In much the same way I suspect no sane person would want a Master No. 18 to be the only security on the front door of their house I am absolutely baffled that any of you should want the very same core to secure a bike, or its equivalent in access control on the server storing all of your kid’s photos.
Let’s look at the average house. If you’re like me you probably have, at any given point in time, posessions with a black market value of maybe $2-3k, and a replacement value at retail of closer to $10-12,000. If you’re really smart you’re already paying for contents insurance to insure you against, among other things, burglary. But that’s not the point, is it? You don’t care about replacing your stuff, you care about keeping your stuff yours.
So you have to ask yourself the hard questions. “If I was going to break into my house, how would I do it?”
The answer is probably not pick your front door lock. Most criminals can’t pick, and in any case picking locks is super conspicuous in practice. More likely, a basement window is going to suffice. So defense of a home against unintended burglary becomes a matter of defense in depth, of having good neighbours, and perhaps a bit of opsec to not have your Cool Stuff stand out from the Cool Stuff in the houses around you.
Let’s imagine instead this - after scrimping, saving, and hustling throughout your youth you have finally opened that Artisanal Widgits and Holistic Computer Repair shop you’ve been dreaming of. Your inventory is worth damn near 100k and stored, mostly, in glass-fronted display cabinets. Like all trendy businesses you have huge front windows and a glass front door. You were careful in site selection to pick a good neighbourhood, but that doesn’t mean you’re stupid, so the building is alarmed. Still, one morning you come in and a sizable chunk of your inventory is gone. There’s broken glass absolutely everywhere. What the hell went wrong?
You relied too much on LE and its response time to the alarm. While glass-fronted display cabinets are excellent, they are not ideal. Neither are glass front doors or windows.
There are solutions. Various kinds of security shutters can be installed (and in ways they are relatively concealed when not actively in use, if you’re worried about wrecking the trendy value of the property.) Bulletproof display cabinets exist, but a better solution may be to pay out a few extra hours of labour to move the high-value merchandise into a back store-room. Have door fitment checked and any doors which can still be “carded” open adjusted. While a hollow wooden door might be fine for the staff room or restroom, perhaps your back office (with the safe and server for the customer database) or the stockroom should have heavier full-core or even steel doors.

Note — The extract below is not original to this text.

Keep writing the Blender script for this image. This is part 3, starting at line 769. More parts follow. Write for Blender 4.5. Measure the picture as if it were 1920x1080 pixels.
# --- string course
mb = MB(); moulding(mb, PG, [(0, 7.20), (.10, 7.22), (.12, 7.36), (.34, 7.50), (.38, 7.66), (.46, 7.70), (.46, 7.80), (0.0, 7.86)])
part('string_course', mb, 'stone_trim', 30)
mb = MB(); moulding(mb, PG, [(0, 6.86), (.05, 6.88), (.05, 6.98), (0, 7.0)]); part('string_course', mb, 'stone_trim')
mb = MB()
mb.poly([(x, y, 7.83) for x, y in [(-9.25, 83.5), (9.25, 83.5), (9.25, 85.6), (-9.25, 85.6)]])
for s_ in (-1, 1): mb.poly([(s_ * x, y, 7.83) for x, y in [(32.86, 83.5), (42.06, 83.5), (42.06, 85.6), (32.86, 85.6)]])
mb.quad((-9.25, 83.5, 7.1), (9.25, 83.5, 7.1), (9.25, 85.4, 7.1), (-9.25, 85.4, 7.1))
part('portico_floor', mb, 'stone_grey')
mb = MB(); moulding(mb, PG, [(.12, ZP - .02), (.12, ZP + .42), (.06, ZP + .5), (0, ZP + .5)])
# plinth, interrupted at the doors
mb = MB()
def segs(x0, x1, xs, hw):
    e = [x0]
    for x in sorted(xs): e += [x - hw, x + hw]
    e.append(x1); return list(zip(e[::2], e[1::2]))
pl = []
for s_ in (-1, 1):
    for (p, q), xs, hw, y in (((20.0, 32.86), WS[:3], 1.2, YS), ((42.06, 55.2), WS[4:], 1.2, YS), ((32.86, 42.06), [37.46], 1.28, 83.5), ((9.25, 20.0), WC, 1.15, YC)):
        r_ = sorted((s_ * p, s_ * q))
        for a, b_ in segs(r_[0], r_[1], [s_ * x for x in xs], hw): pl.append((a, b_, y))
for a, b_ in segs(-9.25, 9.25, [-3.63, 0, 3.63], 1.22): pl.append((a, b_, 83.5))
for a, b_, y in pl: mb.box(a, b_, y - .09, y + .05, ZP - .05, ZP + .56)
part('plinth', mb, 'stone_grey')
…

Sure, all of these measures could be bypassed. But in the same token that you don’t leave cash in the till overnight, you shouldn’t leave valuable tools or stock lying around, either. The safe in your office is still penetrable, but it would take sufficiently long that no thief is going to bother - the risk of time lost to defeating your layered security approach is too great of a step toward getting caught on or near the scene.
Let’s go back to the bike example. In the example above, I listed a lock worth maybe ten bucks. For as little as sixty, you could have gotten two good, metal-bodied, decent-cored u-bar locks. Passing one through the frame and the spokes of the rear wheel and one through the frame and the spokes of the front wheel would immobilize the bike and keep the wheels secured - bonus points if one of those locks also passed through some solid anchor to keep the bike rooted in place. At that point, the only thing likely to be stolen is the seat - which you could bring with you, in all honesty, if it were quick-release.
While sixty dollars worth of locks seems high in the face of ten, if you remember the bike itself cost you $200 (or, if it’s any kind of good bike at all, likely considerably more)… it’s not that outrageous an investment.